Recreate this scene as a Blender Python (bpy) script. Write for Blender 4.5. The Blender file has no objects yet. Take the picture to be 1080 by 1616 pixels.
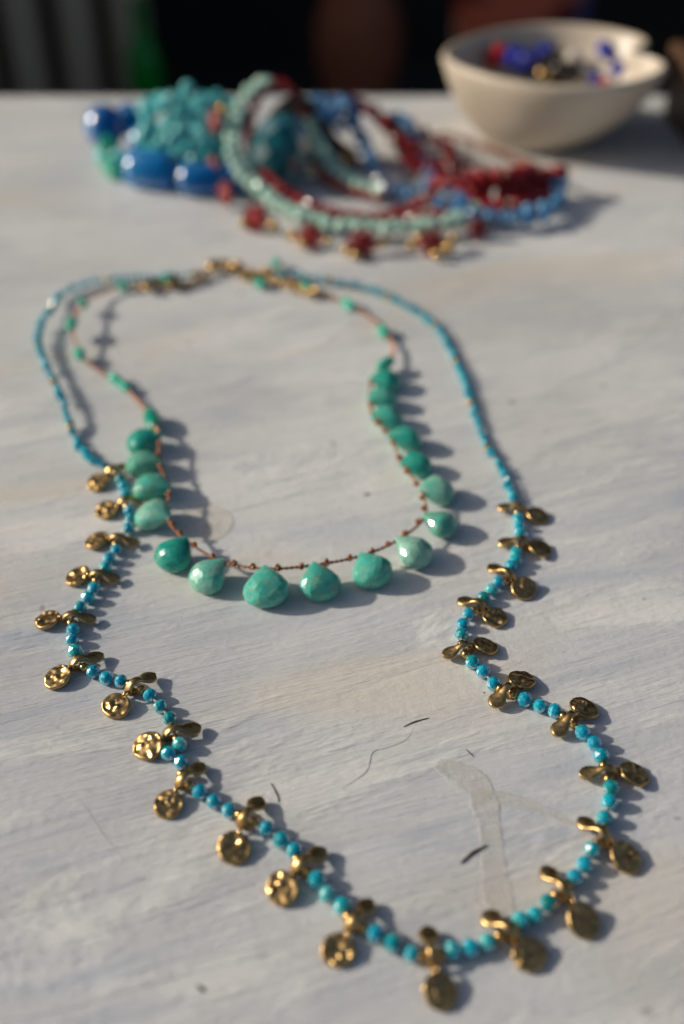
import bpy, math, random
from mathutils import Vector, Matrix, noise
random.seed(7)
SC = bpy.context.scene
COL = SC.collection
MM = 0.001
R = math.radians

# ------------------------------------------------------------------ camera
CAM_H, PITCH, FPX = 0.160, R(38.5), 1650.0
cam = bpy.data.cameras.new('camera')
cam.sensor_fit = 'VERTICAL'
cam.sensor_height = 36.0
cam.lens = 36.0 * FPX / 1616.0
cam.clip_start, cam.clip_end = 0.01, 60.0
camo = bpy.data.objects.new('camera', cam)
COL.objects.link(camo)
camo.location = (0, 0, CAM_H)
camo.rotation_euler = (R(90) - PITCH, 0, 0)
SC.camera = camo
cam.dof.use_dof = True
cam.dof.focus_distance = 0.212
cam.dof.aperture_fstop = cam.lens / 6.0

# ------------------------------------------------------------------ sky and sun
SUN_EL, SUN_AZ = R(27), R(-8)          # elevation; direction the light travels, seen from above
world = bpy.data.worlds.new('World')
SC.world = world
world.use_nodes = True
wn = world.node_tree.nodes
bg = wn['Background']
sky = wn.new('ShaderNodeTexSky')
sky.sky_type = 'NISHITA'
sky.sun_disc = False
sky.dust_density = 4.0
sky.sun_elevation = SUN_EL
sky.sun_rotation = math.atan2(-math.cos(SUN_AZ), -math.sin(SUN_AZ))
world.node_tree.links.new(sky.outputs[0], bg.inputs[0])
bg.inputs[1].default_value = 0.074
sun = bpy.data.lights.new('sun', 'SUN')
sun.energy = 3.6
sun.angle = R(2.2)
sun.color = (1.0, 0.915, 0.775)
suno = bpy.data.objects.new('sun', sun)
COL.objects.link(suno)
L = Vector((math.cos(SUN_EL) * math.cos(SUN_AZ), math.cos(SUN_EL) * math.sin(SUN_AZ), -math.sin(SUN_EL)))
suno.rotation_euler = L.to_track_quat('-Z', 'Y').to_euler()
suno.location = -L * 3
SC.view_settings.view_transform = 'Standard'
SC.view_settings.look = 'None'
SC.view_settings.exposure = 0.0
SC.view_settings.gamma = 1.0
SC.render.engine = 'CYCLES'
SC.cycles.use_denoising = True
SC.cycles.sample_clamp_indirect = 8.0
SC.cycles.max_bounces = 10

# ------------------------------------------------------------------ where things stand
def ray(px, py):
    dx, dy = (px - 540) / FPX, (808 - py) / FPX
    return Vector((dx, math.cos(PITCH) + dy * math.sin(PITCH), -math.sin(PITCH) + dy * math.cos(PITCH)))
def P(px, py, z=0.0):
    """the place on the table (or z mm above it) that was measured at px, py in the photograph"""
    d = ray(px, py)
    t = (z * MM - CAM_H) / d.z
    return Vector((d.x * t, d.y * t, z * MM))
def PD(px, py, D):
    d = ray(px, py)
    t = D / d.y
    return Vector((d.x * t, D, CAM_H + d.z * t))

# ------------------------------------------------------------------ materials
def mat(name, col=(0.5, 0.5, 0.5), rough=0.5, metal=0.0, **kw):
    m = bpy.data.materials.new(name)
    m.use_nodes = True
    b = m.node_tree.nodes['Principled BSDF']
    b.inputs['Base Color'].default_value = (*col, 1)
    b.inputs['Roughness'].default_value = rough
    b.inputs['Metallic'].default_value = metal
    for k, v in kw.items():
        b.inputs[k.replace('_', ' ')].default_value = v
    return m
class NT:
    def __init__(s, m):
        s.t = m.node_tree; s.n = s.t.nodes; s.b = s.n['Principled BSDF']
    def new(s, k, **kw):
        x = s.n.new(k)
        for a, v in kw.items(): setattr(x, a, v)
        return x
    def link(s, a, b): s.t.links.new(a, b)
    def noise(s, vec, scale, detail=4, rough=0.55, dist=0.0):
        x = s.new('ShaderNodeTexNoise')
        x.inputs['Scale'].default_value = scale
        x.inputs['Detail'].default_value = detail
        x.inputs['Roughness'].default_value = rough
        x.inputs['Distortion'].default_value = dist
        if vec is not None: s.link(vec, x.inputs['Vector'])
        return x.outputs['Fac']
    def ramp(s, fac, stops, interp='LINEAR'):
        x = s.new('ShaderNodeValToRGB')
        x.color_ramp.interpolation = interp
        e = x.color_ramp.elements
        while len(e) < len(stops): e.new(0.5)
        for i, (p, c) in enumerate(stops):
            e[i].position = p
            e[i].color = (*c, 1) if not isinstance(c, (int, float)) else (c, c, c, 1)
        s.link(fac, x.inputs[0])
        return x.outputs[0]
    def mix(s, fac, a, b, mode='MIX'):
        x = s.new('ShaderNodeMix', data_type='RGBA', blend_type=mode)
        for i, v in ((0, fac), (6, a), (7, b)):
            if hasattr(v, 'is_linked'): s.link(v, x.inputs[i])
            elif i == 0: x.inputs[0].default_value = v
            else: x.inputs[i].default_value = (*v, 1)
        return x.outputs[2]
    def math(s, op, a, b=0.0):
        x = s.new('ShaderNodeMath', operation=op)
        for i, v in ((0, a), (1, b)):
            if hasattr(v, 'is_linked'): s.link(v, x.inputs[i])
            else: x.inputs[i].default_value = v
        return x.outputs[0]
    def coord(s, which='Object'): return s.new('ShaderNodeTexCoord').outputs[which]
    def mapping(s, vec, rot=(0, 0, 0), scale=(1, 1, 1), loc=(0, 0, 0)):
        x = s.new('ShaderNodeMapping')
        x.inputs['Rotation'].default_value = rot
        x.inputs['Scale'].default_value = scale
        x.inputs['Location'].default_value = loc
        s.link(vec, x.inputs['Vector'])
        return x.outputs[0]
    def bump(s, h, strength, dist, prev=None):
        x = s.new('ShaderNodeBump')
        x.inputs['Strength'].default_value = strength
        x.inputs['Distance'].default_value = dist
        s.link(h, x.inputs['Height'])
        if prev is not None: s.link(prev, x.inputs['Normal'])
        return x.outputs[0]
    def rand(s): return s.new('ShaderNodeObjectInfo').outputs['Random']

def table_paint():
    m = mat('white_brushed_paint', rough=0.42)
    t = NT(m)
    a, b = P(0, 1510), P(400, 1400)
    ang = math.atan2(b.y - a.y, b.x - a.x)
    c = t.mapping(t.coord(), rot=(0, 0, -ang))
    st = t.mapping(c, scale=(1.0, 9.0, 1.0))             # long brush strokes
    fine = t.mapping(c, scale=(1.0, 22.0, 1.0))
    n1 = t.noise(t.mapping(c, scale=(1.0, 6.0, 1.0)), 20, 5, 0.6, 0.9)
    n2 = t.noise(fine, 55, 6, 0.68, 0.3)
    n3 = t.noise(t.mapping(c, scale=(1, 4.5, 1), loc=(3, 1, 0)), 15, 4, 0.55, 0.5)
    n4 = t.noise(t.mapping(c, scale=(1, 2.6, 1), loc=(7, 5, 0)), 9, 3, 0.5, 0.6)
    n5 = t.noise(c, 520, 4, 0.65)
    n6 = t.noise(c, 11, 3, 0.5, 0.4)                      # where the brush was dry
    n7 = t.noise(t.mapping(c, scale=(1, 1.4, 1), loc=(1, 9, 0)), 6, 3, 0.5)
    dry = t.ramp(n6, [(0.42, 0.08), (0.66, 1.0)])
    base = t.ramp(n1, [(0.30, (0.555, 0.575, 0.60)), (0.48, (0.68, 0.69, 0.685)), (0.74, (0.74, 0.745, 0.73))])
    near = t.new('ShaderNodeSeparateXYZ'); t.link(c, near.inputs[0])
    near_tint = t.ramp(t.math('ADD', n7, t.math('MULTIPLY', near.outputs[1], -1.6)), [(0.14, 0.0), (0.46, 0.72)])   # greyer blue towards the near end, broken up by noise
    base = t.mix(near_tint, base, (0.47, 0.485, 0.53))
    thick = t.noise(t.mapping(c, scale=(1, 3.5, 1), loc=(4, 2, 0)), 12, 5, 0.62, 0.35)
    base = t.mix(t.ramp(thick, [(0.50, 0.0), (0.60, 0.75)]), base, (0.77, 0.765, 0.74))   # where a second coat lies
    base = t.mix(t.math('MULTIPLY', t.ramp(n2, [(0.36, 0.6), (0.5, 0.0)]), dry), base, (0.50, 0.52, 0.57))
    base = t.mix(t.math('MULTIPLY', t.ramp(n3, [(0.55, 0.0), (0.68, 1.0)]), t.math('ADD', 0.22, near_tint)), base, (0.40, 0.455, 0.555))   # thin paint, blue beneath
    base = t.mix(t.ramp(n4, [(0.52, 0.0), (0.70, 0.7)]), base, (0.70, 0.64, 0.54))  # yellowed paint
    spots = t.ramp(t.noise(c, 170, 2, 0.4), [(0.74, 0.0), (0.765, 0.6)])
    base = t.mix(spots, base, (0.30, 0.27, 0.24))
    base = t.mix(t.ramp(n5, [(0.3, 0.22), (0.55, 0.0)]), base, (0.45, 0.45, 0.48))
    t.link(base, t.b.inputs['Base Color'])
    t.link(t.ramp(n1, [(0.3, 0.52), (0.7, 0.34)]), t.b.inputs['Roughness'])
    h2 = t.math('MULTIPLY', n2, dry)
    bm = t.bump(n1, 0.6, 0.0011)
    bm = t.bump(t.ramp(thick, [(0.50, 0.0), (0.58, 1.0)]), 0.5, 0.0005, bm)
    bm = t.bump(h2, 0.85, 0.0010, bm)
    bm = t.bump(t.noise(t.mapping(c, scale=(1, 3, 1)), 1500, 3, 0.6), 0.16, 0.00012, bm)
    bm = t.bump(n5, 0.38, 0.00036, bm)
    chip = t.ramp(t.noise(t.mapping(c, scale=(1, 2.2, 1), loc=(2, 4, 0)), 90, 4, 0.7), [(0.60, 0.0), (0.635, 1.0)])
    bm = t.bump(t.math('MULTIPLY', chip, dry), -0.5, 0.00035, bm)
    t.link(bm, t.b.inputs['Normal'])
    return m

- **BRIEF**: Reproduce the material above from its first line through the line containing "cam.dof.aperture_fstop = cam.lens / 6.0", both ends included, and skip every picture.

- **TASK OUTPUT**:
Recreate this scene as a Blender Python (bpy) script. Write for Blender 4.5. The Blender file has no objects yet. Take the picture to be 1080 by 1616 pixels.
import bpy, math, random
from mathutils import Vector, Matrix, noise
random.seed(7)
SC = bpy.context.scene
COL = SC.collection
MM = 0.001
R = math.radians

# ------------------------------------------------------------------ camera
CAM_H, PITCH, FPX = 0.160, R(38.5), 1650.0
cam = bpy.data.cameras.new('camera')
cam.sensor_fit = 'VERTICAL'
cam.sensor_height = 36.0
cam.lens = 36.0 * FPX / 1616.0
cam.clip_start, cam.clip_end = 0.01, 60.0
camo = bpy.data.objects.new('camera', cam)
COL.objects.link(camo)
camo.location = (0, 0, CAM_H)
camo.rotation_euler = (R(90) - PITCH, 0, 0)
SC.camera = camo
cam.dof.use_dof = True
cam.dof.focus_distance = 0.212
cam.dof.aperture_fstop = cam.lens / 6.0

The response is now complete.